Бескачественность возникает оттого, что раньше было Качество качеств; но оно было лишь одно, и оно утрачено. Именно в миг его утраты выясняется, что оно было Качеством качеств, и притом единственным. Или же оно становится таковым именно в этот миг, а не раньше. Нельзя не сопоставить эти строки с текстом Сартра, где описывается Тошнота («Бытие и ничто»). Исходные данные одни и те же: чистая несущностность, исчезновение качеств; но там, где Сартр пишет о безвкусии моего собственного вкуса — то есть вкуса, исходящего от меня, — там, где невозможность абсолютной бескачественности делает невозможным и возникновение какого-либо сверхважного quale, там Барт пишет совсем о другом: с одной стороны, о неквалифицируемом абсолюте, а с другой стороны — об абсолютном quale. То есть не о Тошноте и даже не о Нейтральном, которое еще недавно казалось ему неотразимым оружием. Сохраняется только печаль, последнее и окончательное имя побежденной Тошноты. Единичная Идея, будучи единичной и Идеей, делает возможной метафизику единично-случайного существа, при одном лишь условии, что это существо навсегда утрачено. Этой безымянной метафизики достигают на пути qualia — в согласии с Сартром, только здесь qualia сводятся к одному единичному quale, поскольку последним словом стало Единичное. Это последнее и единичное имя — имя Единичного — печаль.

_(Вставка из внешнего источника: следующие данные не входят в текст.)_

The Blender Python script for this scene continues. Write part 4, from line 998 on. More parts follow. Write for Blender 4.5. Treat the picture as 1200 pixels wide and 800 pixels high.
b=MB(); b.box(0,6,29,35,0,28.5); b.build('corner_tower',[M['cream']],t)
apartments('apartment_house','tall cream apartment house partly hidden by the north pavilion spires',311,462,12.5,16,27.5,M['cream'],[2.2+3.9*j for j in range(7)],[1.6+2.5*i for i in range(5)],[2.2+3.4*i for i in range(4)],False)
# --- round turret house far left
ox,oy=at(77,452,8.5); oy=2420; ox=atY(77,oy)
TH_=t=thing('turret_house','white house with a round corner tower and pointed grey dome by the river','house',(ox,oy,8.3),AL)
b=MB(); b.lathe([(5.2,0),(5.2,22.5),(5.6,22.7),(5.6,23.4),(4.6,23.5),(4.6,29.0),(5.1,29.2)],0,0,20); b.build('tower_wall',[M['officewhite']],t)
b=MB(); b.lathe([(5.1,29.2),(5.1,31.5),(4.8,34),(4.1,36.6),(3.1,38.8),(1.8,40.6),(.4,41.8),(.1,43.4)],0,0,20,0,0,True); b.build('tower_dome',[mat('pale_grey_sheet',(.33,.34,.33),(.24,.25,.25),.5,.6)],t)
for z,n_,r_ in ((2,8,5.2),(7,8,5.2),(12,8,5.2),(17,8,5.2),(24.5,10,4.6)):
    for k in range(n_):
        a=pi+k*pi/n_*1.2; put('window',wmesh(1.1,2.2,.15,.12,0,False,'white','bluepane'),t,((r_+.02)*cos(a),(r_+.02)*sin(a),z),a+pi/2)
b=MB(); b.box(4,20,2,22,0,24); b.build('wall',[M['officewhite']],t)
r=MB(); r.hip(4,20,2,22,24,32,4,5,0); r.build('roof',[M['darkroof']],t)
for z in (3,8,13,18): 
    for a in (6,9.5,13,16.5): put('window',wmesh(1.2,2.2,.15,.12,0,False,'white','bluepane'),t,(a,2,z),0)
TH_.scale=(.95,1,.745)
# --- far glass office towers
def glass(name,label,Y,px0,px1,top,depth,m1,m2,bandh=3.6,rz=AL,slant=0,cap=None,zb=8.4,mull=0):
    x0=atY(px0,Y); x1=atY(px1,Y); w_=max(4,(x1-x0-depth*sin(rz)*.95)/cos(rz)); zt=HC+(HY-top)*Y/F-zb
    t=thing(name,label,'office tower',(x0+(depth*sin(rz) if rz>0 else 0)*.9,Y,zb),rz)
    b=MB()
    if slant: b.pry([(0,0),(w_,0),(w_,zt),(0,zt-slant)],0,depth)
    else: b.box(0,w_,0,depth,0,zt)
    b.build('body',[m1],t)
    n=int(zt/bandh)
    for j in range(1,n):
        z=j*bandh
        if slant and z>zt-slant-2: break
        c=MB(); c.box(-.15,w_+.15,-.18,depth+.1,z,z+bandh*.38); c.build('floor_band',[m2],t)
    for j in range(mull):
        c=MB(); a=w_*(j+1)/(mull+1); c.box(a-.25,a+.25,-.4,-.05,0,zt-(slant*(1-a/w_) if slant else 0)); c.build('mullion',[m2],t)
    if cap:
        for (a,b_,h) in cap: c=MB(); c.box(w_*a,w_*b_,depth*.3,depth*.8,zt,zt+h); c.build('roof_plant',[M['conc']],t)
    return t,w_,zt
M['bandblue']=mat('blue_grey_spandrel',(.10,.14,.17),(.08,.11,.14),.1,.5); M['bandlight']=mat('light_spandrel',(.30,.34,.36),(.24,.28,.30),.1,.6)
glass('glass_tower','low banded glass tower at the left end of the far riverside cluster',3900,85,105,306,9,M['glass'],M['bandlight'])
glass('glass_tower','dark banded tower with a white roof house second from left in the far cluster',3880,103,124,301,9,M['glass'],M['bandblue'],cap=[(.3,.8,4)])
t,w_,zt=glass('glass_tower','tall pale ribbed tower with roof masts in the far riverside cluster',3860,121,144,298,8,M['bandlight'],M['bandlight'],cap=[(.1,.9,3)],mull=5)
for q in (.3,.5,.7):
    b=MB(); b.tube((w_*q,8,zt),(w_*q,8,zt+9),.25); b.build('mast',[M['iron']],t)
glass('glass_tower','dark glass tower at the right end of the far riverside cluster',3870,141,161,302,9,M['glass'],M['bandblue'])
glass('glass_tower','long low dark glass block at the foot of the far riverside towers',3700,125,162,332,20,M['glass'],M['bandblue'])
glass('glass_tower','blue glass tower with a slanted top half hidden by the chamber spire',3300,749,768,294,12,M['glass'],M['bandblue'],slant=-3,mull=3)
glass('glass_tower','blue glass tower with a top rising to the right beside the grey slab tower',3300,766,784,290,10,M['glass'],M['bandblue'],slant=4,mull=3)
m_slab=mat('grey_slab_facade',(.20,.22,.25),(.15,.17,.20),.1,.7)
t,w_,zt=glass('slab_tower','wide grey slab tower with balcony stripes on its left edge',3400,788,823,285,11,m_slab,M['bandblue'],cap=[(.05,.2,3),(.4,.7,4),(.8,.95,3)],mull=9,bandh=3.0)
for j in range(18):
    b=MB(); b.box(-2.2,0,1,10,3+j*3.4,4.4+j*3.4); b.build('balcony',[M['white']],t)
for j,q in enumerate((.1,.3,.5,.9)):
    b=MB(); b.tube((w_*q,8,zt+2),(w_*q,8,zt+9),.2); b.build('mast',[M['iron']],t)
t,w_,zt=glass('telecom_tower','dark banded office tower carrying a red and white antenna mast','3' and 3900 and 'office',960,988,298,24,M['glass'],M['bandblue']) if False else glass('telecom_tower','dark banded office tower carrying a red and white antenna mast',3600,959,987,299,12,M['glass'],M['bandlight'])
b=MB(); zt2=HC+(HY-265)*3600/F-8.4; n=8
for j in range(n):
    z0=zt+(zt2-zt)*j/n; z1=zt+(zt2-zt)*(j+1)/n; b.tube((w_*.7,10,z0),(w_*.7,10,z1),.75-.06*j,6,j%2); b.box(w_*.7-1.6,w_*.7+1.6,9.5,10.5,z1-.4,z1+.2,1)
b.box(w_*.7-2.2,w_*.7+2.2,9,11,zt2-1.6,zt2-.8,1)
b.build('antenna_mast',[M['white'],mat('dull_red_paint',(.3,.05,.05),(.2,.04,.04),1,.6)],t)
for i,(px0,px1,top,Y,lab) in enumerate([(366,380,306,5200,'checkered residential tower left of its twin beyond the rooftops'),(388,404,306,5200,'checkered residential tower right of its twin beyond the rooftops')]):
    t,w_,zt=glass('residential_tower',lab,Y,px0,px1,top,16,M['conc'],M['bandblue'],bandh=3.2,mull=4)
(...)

Следует уяснить: выход из Пещеры, то есть выход из Тошноты, — это печаль. Только благодаря ей чувственное существо (мать) в силу одного лишь факта своей необратимой утраты превращается в одноименную Идею (Мать), причем не поглощается ею, а становится ее живым сердцем; только благодаря ей в тайной глубине Идеи сияет душа этого существа. Это именно печаль, а не скорбь, ибо скорбь — это код и работа; а работа — значит диалектика. Но коды и диалектика принадлежат Пещере. Неквалифицируемости настоящего печаль противопоставляет нечто внеположное Пещере, некий экстаз (слово «экстаз» встречается нас. 183) — качество единичного существа.
Барт выбрался из Пещеры, и теперь ему уже не надоест быть платоником. Следуя предписаниям «Государства» (519 c-d), он снова спускается к пленникам. То есть он возвращается к множественности фотографий, которые его трогали и из которых он «методически» выстроил Фотографию (с. 178–179). Исходя из печали — заметим, с маленькой буквы, — он начинает превращение, которое закончится заглавной буквой, надежно обозначающей, что в Пещере царит ничем не затемненная Идея, что отныне в ней сияет лишь внешний свет, а всякий внутренний свет навсегда погас. То, что верно для матери и для Фотографии в Зимнем Саду, может и должно стать верным и для любого человека, поскольку он единичен, и для любой Фотографии человека, поскольку она дает ощутить единичность этого человека. Так же как Идея Блага — причина любого блага в любой вещи, так и печаль — причина щемящего чувства, какое может заключаться в любой фотографии. Происходит непрестанное челночное движение от одного единичного человека — матери — к другим единичным людям: к Джулии Бартет, к герцогу де Гишу, к негритянке в тонком ожерелье (с. 179); от одной трогательной фотографии ко всем. Множественное число и слово «все» имеют здесь ни в коем случае не собирательный, но неизбывно распределительный смысл. Барт пишет: «Каждая из них» (с. 179). Взгляд направляется только Единичным, будь то через «одно» или через «всех».